Mitarbeiterbeteiligungen sind für Start-ups eine attraktive Möglichkeit, qualifiziertes Personal an sich zu binden. Die komplizierte und oft unvorteilhafte Ausgestaltung der rechtlichen und steuerlichen Regeln in Deutschland hält viele Jungunternehmen allerdings davon ab.

Viele Start-ups ohne Mitarbeiteranteile

kro Frankfurt

Da Start-ups und Scale-ups mit den hohen Gehältern großer Konzerne häufig nicht mithalten können, versuchen sie oftmals Mitarbeiter über Kapitalbeteiligungen am Unternehmen für sich zu gewinnen. Mittlerweile denkt jedes zweite deutsche Jungunternehmen über den Einsatz dieses Instruments nach, wie eine Umfrage des Digitalverbands Bitkom unter gut 200 Tech-Start-ups ergeben hat. Unter anderem wegen der als unattraktiv empfundenen steuerlichen und rechtlichen Rahmenbedingungen hat sich bislang allerdings nur etwas weniger als die Hälfte der befragten Teilnehmer tatsächlich für eine Mitarbeiterbeteiligung entschieden. 8 % schließen diese komplett aus.
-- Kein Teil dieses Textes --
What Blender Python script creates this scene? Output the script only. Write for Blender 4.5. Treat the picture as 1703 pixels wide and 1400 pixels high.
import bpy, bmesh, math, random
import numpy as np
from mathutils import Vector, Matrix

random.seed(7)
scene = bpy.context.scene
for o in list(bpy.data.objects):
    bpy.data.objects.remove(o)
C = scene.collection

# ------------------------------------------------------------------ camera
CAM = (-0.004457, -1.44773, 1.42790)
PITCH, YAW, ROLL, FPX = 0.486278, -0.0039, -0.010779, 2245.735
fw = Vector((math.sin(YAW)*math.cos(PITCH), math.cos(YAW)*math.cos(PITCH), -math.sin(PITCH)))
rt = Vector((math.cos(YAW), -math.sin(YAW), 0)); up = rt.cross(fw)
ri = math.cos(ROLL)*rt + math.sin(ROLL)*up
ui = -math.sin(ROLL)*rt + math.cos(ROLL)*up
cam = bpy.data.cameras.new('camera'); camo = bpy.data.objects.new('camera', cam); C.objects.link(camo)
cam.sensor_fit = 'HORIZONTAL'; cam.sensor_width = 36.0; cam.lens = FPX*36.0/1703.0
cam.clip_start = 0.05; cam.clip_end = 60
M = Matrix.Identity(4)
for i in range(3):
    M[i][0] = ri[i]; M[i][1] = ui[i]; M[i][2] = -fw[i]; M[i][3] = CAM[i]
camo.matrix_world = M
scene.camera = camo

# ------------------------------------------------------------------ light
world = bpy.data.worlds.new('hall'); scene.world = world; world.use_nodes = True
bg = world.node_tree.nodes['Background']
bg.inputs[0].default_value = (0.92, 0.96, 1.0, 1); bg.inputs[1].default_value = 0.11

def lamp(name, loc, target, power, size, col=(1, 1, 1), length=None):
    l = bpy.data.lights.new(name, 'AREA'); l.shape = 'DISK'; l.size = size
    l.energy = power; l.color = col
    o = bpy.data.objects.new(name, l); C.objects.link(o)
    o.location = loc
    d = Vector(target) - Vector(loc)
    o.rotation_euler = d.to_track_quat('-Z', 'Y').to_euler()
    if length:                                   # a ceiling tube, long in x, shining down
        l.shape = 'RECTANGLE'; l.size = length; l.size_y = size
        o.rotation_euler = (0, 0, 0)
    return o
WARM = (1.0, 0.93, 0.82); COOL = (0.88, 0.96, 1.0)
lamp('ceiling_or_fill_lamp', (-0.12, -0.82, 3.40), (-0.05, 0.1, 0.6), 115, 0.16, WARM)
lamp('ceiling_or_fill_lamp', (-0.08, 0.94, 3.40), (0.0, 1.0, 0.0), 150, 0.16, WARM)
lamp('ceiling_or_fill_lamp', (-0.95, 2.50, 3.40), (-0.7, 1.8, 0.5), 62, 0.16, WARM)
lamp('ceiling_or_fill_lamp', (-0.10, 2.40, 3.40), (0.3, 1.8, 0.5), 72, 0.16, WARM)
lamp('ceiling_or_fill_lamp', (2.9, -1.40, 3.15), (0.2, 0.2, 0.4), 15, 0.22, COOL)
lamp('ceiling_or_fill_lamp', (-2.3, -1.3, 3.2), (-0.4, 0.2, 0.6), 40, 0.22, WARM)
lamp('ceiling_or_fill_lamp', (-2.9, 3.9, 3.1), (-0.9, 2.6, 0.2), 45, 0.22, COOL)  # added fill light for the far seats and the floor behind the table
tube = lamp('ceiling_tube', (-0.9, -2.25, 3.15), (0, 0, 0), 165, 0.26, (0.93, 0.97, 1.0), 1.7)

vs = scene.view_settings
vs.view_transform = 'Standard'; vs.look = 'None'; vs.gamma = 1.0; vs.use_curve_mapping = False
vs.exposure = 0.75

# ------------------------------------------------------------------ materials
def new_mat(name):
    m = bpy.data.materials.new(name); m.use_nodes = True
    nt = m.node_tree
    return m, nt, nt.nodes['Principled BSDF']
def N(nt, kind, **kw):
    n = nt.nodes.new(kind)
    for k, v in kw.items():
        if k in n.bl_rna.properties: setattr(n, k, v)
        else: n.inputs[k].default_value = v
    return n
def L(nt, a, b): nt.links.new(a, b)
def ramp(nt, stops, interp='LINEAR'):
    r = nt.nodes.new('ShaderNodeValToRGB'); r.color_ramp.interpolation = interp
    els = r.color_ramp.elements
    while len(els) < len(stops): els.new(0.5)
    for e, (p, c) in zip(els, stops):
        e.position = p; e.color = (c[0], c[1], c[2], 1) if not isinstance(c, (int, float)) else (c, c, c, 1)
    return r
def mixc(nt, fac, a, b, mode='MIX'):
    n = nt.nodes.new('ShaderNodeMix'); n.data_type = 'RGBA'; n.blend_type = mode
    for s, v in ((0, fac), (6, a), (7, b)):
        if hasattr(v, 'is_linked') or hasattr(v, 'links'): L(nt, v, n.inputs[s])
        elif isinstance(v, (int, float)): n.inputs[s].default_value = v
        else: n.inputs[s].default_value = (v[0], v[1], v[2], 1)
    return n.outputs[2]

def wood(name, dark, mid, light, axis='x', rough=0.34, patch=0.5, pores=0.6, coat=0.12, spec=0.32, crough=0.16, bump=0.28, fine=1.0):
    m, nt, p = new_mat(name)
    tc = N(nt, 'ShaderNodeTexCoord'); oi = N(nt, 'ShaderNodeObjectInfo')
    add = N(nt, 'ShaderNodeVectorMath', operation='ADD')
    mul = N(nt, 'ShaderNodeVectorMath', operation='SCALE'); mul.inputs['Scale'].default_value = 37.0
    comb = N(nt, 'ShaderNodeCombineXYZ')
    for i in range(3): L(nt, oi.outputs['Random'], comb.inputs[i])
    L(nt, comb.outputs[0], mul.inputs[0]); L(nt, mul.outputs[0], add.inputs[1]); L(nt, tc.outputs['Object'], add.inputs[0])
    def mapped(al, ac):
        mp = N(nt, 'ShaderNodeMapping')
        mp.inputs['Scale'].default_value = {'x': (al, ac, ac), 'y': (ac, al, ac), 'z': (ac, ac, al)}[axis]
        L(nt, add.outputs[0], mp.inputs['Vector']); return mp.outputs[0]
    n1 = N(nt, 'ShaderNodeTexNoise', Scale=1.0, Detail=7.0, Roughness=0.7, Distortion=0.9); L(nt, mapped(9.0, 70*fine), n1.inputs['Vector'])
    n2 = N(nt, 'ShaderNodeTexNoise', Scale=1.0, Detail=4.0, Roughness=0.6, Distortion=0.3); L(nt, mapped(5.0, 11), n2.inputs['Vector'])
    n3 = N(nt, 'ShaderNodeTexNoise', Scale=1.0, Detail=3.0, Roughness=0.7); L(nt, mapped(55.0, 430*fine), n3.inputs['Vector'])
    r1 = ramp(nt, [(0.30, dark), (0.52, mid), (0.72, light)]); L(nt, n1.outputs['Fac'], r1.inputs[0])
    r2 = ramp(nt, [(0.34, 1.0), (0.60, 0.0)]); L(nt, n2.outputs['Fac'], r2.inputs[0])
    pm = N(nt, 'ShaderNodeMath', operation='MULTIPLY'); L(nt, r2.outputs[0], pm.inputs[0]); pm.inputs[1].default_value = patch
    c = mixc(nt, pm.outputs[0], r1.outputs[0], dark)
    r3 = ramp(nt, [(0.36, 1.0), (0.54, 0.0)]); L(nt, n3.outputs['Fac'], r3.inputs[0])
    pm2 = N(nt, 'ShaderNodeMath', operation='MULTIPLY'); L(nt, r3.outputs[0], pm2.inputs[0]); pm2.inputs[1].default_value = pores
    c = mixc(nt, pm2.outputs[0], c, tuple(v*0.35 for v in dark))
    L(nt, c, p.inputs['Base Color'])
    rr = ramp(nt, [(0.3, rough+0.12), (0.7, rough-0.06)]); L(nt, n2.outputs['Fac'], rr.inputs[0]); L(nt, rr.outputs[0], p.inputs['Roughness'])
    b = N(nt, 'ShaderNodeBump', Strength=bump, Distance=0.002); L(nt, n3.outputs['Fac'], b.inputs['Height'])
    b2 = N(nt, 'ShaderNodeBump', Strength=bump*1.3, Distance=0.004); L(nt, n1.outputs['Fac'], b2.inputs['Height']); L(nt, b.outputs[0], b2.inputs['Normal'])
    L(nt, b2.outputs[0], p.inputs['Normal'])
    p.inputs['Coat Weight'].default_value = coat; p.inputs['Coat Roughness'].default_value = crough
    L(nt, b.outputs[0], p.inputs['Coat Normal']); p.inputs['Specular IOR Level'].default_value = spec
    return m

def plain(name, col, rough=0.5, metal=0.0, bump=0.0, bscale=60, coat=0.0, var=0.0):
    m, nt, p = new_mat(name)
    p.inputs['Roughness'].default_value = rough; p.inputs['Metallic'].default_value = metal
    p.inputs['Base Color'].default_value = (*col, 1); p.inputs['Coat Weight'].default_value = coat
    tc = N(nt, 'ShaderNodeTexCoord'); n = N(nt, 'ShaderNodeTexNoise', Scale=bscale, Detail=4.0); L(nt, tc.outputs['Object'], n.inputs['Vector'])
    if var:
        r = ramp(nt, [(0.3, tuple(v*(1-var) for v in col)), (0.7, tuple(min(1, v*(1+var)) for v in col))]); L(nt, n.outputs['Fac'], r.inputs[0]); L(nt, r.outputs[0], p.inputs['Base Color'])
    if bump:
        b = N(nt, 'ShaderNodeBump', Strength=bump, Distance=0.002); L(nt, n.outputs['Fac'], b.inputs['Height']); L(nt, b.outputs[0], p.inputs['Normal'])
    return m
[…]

Besonders beliebt ist hierzulande das Modell der sogenannten virtuellen Gesellschaftsbeteiligung. Dabei handelt es sich um einen schuldrechtlichen Vertrag, mit dem der Mitarbeiter Anspruch auf eine künftige Prämienzahlung, in der Regel also eine Beteiligung am Exit-Erlös erhält. Das soll die Neuankömmlinge motivieren, zur Steigerung des Unternehmenswerts beizutragen, ohne dass ihnen direkt der Status eines vollwertigen Gesellschafters inklusive Stimmrecht zugesprochen wird. 36 % der von Bitkom befragten Start-ups setzen auf diese Virtual Stock Options. Nur 7 % nutzen dagegen Anteilsoptionen und gerade mal 3 % entscheiden sich für eine echte Beteiligung der Mitarbeiter, die in Deutschland einen hohen bürokratischen Aufwand mit sich bringt.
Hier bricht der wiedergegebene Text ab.